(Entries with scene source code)
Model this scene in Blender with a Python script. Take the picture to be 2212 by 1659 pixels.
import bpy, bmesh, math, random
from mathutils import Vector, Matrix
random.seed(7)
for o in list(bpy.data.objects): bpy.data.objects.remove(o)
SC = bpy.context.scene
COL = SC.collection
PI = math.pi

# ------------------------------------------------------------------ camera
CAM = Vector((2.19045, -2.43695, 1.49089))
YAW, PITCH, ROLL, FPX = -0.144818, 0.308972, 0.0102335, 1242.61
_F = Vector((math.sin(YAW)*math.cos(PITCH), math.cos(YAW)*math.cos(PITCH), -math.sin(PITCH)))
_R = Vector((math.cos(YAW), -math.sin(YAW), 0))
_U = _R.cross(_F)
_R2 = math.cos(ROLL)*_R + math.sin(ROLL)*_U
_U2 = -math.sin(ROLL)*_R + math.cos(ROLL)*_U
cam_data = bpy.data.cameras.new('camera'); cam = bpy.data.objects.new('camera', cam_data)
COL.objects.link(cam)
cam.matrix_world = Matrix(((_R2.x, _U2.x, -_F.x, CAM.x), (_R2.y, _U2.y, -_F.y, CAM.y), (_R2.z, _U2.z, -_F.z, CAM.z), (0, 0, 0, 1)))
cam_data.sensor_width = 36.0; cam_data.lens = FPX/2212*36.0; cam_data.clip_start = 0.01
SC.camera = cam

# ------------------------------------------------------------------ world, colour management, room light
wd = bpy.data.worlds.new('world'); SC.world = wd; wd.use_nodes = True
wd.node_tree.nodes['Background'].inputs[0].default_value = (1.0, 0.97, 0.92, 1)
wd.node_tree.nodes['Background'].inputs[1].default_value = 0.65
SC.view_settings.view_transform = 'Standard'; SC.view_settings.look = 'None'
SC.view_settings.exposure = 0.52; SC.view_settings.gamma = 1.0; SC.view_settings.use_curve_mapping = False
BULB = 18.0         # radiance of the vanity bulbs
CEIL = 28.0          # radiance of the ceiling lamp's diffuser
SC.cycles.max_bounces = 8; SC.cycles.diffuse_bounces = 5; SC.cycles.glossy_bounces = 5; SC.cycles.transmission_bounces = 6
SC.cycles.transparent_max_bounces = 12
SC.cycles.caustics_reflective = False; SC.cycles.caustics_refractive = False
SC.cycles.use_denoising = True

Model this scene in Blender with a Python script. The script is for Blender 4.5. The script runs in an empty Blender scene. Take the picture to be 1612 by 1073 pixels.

#### The request
Please copy only the lines between the first line of the entries and the line with "PI = math.pi", keeping those two end lines as well, exactly as written.

#### Completed exercise
Model this scene in Blender with a Python script. Take the picture to be 2212 by 1659 pixels.
import bpy, bmesh, math, random
from mathutils import Vector, Matrix
random.seed(7)
for o in list(bpy.data.objects): bpy.data.objects.remove(o)
SC = bpy.context.scene
COL = SC.collection
PI = math.pi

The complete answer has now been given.